Wow. Who are the suckers who lost the money here? Wonder if State pension funds got losses in there.

Geetesh Bhardwaj Is the Tool for the Attack; Mutual Funds Go After Trend Following

Follow along with this chain of events:

1. I made this post in November about Geetesh Bhardwaj at AIG who was criticizing trend followers.

2. Within a few weeks of my original post I noted on a new post that Geetesh Bhardwaj was now at Vanguard. Trend followers make fortunes in October 2008 and a mutual fund that has just been devastated is leveling criticism. I thought it was odd to say the least.

Now? The author Geetesh Bhardwaj has clearly noticed that I have been posting about him and his work. He posted here today:

If my affiliation is the only criticism that you have of the results, I am vindicated. So stop taking about who I work for and start justifying the industry wide Sharpe Ratio of 0.09 to your invstors [sic]. You have been stealing investor money for too long, 2-20 for trend following really?????

Let me get this straight:

1. Bhardwaj worked at AIG until a few weeks ago.
2. Bhardwaj now works at an index mutual fund – Vanguard.
3. Bhardwaj, who clearly wants to show off his intellectual prowess, thinks the Sharpe ratio is a fair measure of trend following traders. It is not. Read (PDF).

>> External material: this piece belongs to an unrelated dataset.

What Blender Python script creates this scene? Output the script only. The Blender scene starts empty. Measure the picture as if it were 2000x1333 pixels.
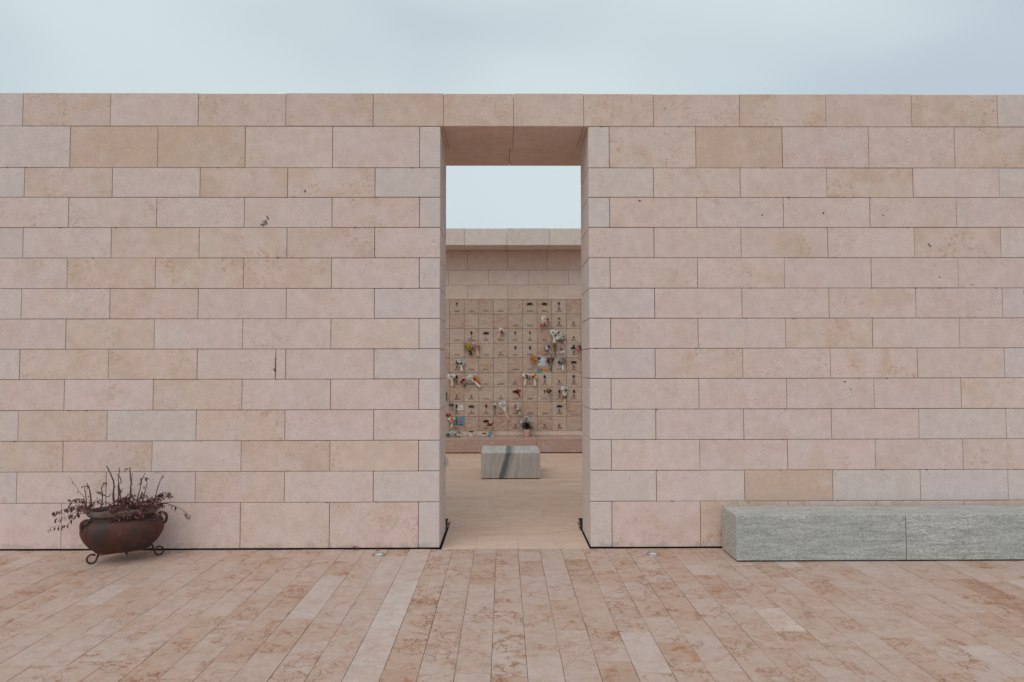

Bhardwaj is a pawn of the mutual fund industry. The mutual fund industry spends millions through lobbying in Washington and propaganda (i.e “academic research”) to keep trend following traders from advertising their performance. Why do this? The mutual fund industry has a stranglehold on the average investor that they don’t want to lose. They keep the average guy stuck in ‘long only’ dead-end strategies to spin off their massive fees. Bhardwaj is no prophet. His attack is transparent and ignorant. When the immediate retort back is, “Sharpe Ratio”, you know the dice were loaded.